Instructions to follow: Hand back each line, unchanged, from the top down to the line where "from mathutils import Vector, Matrix, Euler" sits.

Material for the task:
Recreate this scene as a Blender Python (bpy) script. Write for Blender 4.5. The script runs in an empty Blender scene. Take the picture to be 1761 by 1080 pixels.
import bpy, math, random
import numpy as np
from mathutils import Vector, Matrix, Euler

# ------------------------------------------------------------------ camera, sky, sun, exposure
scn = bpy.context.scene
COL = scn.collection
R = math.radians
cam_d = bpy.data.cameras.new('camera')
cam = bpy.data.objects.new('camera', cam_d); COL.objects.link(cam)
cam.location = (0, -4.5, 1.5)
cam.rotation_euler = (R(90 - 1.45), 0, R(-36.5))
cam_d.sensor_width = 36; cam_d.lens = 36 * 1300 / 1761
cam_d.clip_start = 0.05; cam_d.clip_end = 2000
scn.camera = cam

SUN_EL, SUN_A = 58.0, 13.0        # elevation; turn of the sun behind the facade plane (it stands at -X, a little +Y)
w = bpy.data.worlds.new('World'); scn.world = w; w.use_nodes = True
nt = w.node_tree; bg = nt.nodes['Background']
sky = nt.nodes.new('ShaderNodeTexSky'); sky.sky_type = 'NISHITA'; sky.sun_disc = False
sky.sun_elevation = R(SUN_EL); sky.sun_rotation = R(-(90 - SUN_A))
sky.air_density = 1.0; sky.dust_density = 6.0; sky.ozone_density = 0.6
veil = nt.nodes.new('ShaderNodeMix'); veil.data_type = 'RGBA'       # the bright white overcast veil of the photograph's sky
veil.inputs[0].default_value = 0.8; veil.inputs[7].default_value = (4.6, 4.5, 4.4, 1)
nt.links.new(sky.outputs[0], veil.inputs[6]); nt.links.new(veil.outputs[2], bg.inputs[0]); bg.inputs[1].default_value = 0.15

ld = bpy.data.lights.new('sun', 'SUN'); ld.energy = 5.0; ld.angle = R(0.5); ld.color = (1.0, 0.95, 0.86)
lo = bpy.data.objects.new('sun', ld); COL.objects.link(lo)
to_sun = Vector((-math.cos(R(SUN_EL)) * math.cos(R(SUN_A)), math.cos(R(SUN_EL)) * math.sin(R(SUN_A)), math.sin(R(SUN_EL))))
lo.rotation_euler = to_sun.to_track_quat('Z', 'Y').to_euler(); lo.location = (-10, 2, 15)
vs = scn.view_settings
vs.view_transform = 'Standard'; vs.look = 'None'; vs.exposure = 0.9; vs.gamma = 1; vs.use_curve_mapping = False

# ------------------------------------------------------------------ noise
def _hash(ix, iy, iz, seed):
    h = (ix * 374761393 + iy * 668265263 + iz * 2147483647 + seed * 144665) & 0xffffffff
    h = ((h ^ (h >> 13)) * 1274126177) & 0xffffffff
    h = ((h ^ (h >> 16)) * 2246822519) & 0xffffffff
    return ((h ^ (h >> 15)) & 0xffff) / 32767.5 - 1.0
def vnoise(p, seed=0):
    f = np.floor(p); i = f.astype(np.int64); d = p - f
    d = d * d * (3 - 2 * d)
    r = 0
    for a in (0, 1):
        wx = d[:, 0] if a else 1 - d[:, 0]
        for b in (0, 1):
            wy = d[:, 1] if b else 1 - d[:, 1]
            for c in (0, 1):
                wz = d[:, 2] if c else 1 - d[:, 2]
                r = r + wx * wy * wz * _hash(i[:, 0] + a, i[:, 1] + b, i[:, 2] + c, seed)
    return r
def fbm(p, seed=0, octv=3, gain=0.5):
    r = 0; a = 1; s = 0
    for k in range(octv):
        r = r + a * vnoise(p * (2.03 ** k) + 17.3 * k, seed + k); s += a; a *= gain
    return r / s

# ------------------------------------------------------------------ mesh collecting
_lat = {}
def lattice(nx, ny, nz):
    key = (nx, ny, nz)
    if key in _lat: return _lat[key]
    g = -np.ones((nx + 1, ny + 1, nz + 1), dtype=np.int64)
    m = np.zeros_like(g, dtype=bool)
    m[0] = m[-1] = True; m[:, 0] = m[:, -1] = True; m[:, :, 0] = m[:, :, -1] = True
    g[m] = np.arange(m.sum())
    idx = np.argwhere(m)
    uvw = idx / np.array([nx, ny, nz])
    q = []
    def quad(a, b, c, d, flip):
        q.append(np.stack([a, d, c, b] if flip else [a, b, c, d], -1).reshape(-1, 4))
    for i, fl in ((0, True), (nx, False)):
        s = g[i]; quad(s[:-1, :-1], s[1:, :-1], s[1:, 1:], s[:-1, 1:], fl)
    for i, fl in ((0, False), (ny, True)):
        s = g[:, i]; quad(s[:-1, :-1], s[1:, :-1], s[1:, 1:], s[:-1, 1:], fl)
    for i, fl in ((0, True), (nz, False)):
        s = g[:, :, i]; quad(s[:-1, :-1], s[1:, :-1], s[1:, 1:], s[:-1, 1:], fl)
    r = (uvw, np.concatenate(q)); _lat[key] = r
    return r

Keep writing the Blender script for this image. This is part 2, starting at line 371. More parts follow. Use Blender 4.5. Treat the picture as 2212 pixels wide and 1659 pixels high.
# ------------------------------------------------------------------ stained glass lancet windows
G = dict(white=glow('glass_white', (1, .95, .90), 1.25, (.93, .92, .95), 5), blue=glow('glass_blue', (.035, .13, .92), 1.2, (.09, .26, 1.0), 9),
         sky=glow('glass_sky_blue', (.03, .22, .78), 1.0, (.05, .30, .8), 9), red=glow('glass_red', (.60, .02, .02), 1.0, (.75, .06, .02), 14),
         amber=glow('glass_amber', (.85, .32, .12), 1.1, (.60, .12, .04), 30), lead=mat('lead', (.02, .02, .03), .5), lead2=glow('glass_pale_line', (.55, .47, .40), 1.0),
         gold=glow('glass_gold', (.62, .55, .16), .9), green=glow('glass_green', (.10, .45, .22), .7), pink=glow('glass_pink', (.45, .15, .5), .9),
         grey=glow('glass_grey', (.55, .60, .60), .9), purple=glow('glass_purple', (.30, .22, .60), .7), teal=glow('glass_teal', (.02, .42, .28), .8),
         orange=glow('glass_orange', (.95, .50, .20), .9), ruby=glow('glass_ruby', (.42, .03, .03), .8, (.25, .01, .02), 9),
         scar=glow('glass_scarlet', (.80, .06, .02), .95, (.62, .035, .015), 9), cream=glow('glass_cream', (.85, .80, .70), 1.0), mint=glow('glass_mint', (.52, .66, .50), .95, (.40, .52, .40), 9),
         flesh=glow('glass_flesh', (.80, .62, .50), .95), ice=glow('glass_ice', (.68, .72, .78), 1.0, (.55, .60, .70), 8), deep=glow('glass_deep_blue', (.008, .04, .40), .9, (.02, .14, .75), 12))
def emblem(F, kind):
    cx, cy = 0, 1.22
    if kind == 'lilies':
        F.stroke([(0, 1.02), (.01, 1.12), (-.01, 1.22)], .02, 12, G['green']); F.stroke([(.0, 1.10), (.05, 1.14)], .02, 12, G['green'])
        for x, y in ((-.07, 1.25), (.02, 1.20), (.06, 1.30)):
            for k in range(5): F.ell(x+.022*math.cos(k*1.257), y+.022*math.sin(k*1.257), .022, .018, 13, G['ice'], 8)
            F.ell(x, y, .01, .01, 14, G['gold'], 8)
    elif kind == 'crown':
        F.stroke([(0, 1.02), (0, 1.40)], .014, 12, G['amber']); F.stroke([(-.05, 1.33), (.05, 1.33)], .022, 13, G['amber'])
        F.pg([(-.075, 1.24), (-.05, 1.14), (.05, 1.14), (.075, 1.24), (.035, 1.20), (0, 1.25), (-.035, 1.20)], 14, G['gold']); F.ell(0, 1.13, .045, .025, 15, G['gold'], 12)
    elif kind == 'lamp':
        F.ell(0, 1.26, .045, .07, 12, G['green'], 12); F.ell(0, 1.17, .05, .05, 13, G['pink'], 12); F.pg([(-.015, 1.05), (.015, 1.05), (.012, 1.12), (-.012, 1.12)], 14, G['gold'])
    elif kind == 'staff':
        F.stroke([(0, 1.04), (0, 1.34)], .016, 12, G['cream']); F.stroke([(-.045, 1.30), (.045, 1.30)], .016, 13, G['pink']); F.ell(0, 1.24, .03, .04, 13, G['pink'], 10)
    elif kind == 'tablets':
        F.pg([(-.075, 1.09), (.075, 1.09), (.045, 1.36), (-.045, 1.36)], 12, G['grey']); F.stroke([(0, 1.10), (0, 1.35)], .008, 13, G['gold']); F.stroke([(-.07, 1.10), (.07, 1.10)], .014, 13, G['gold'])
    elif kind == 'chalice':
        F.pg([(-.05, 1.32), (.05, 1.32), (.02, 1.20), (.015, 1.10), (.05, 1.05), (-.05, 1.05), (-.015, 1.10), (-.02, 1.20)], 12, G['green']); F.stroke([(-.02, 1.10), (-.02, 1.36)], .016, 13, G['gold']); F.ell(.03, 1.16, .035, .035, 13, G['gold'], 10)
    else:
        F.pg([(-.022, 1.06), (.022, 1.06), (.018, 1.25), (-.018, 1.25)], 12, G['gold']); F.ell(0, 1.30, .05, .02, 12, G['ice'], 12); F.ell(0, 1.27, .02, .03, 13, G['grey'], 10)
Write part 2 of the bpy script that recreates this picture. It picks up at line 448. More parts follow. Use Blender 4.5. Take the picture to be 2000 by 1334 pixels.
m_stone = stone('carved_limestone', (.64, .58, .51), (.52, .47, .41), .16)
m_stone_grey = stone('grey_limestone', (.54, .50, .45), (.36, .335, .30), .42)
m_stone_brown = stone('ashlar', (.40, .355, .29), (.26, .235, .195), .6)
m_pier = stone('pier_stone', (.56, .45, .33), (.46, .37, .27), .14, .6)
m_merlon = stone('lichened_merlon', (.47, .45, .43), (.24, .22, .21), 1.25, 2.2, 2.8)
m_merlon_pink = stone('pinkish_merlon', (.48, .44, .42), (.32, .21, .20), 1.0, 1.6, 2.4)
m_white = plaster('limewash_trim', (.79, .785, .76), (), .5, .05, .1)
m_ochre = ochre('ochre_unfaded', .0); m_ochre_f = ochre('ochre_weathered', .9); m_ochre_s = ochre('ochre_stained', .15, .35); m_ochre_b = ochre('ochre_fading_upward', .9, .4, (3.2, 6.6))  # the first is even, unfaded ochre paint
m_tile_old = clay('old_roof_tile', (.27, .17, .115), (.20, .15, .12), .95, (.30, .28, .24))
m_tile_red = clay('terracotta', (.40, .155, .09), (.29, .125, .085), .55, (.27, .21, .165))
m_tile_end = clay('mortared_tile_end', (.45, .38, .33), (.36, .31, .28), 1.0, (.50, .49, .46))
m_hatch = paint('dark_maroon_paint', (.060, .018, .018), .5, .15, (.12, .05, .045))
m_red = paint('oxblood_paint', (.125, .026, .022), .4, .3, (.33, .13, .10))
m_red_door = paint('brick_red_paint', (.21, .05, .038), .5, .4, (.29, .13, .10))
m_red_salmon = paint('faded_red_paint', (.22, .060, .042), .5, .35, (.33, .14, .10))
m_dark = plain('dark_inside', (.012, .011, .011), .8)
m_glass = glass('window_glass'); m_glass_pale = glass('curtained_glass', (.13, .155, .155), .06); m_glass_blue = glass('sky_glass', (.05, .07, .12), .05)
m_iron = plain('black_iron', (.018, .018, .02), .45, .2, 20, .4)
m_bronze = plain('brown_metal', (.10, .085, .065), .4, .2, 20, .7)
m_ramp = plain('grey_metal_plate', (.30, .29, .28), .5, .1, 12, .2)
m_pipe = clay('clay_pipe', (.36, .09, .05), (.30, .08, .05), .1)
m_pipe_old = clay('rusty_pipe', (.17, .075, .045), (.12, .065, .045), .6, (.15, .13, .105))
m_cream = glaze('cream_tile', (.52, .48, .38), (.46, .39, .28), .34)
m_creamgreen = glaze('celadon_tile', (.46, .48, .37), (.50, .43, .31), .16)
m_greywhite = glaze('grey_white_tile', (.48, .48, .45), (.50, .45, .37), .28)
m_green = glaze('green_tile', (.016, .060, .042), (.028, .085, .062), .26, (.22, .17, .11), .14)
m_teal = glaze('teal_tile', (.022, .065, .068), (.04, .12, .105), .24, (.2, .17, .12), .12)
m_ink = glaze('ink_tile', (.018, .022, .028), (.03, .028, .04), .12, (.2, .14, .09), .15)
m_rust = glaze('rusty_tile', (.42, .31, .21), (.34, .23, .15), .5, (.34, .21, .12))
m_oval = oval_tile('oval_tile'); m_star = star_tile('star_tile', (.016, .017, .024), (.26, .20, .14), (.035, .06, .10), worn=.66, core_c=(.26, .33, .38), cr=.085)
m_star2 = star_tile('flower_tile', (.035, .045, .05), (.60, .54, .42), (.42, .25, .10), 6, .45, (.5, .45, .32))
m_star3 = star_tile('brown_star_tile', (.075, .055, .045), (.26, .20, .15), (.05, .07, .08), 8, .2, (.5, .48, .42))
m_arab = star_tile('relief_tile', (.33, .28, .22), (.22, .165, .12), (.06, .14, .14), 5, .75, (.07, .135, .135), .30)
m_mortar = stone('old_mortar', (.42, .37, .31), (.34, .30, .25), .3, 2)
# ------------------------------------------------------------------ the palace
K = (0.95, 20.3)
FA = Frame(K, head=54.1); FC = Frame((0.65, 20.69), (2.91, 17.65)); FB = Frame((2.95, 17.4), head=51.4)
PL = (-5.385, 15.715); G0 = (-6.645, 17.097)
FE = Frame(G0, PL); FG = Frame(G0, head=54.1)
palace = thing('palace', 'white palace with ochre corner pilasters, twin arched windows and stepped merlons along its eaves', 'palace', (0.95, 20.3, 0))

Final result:
Recreate this scene as a Blender Python (bpy) script. Write for Blender 4.5. The script runs in an empty Blender scene. Take the picture to be 1761 by 1080 pixels.
import bpy, math, random
import numpy as np
from mathutils import Vector, Matrix, Euler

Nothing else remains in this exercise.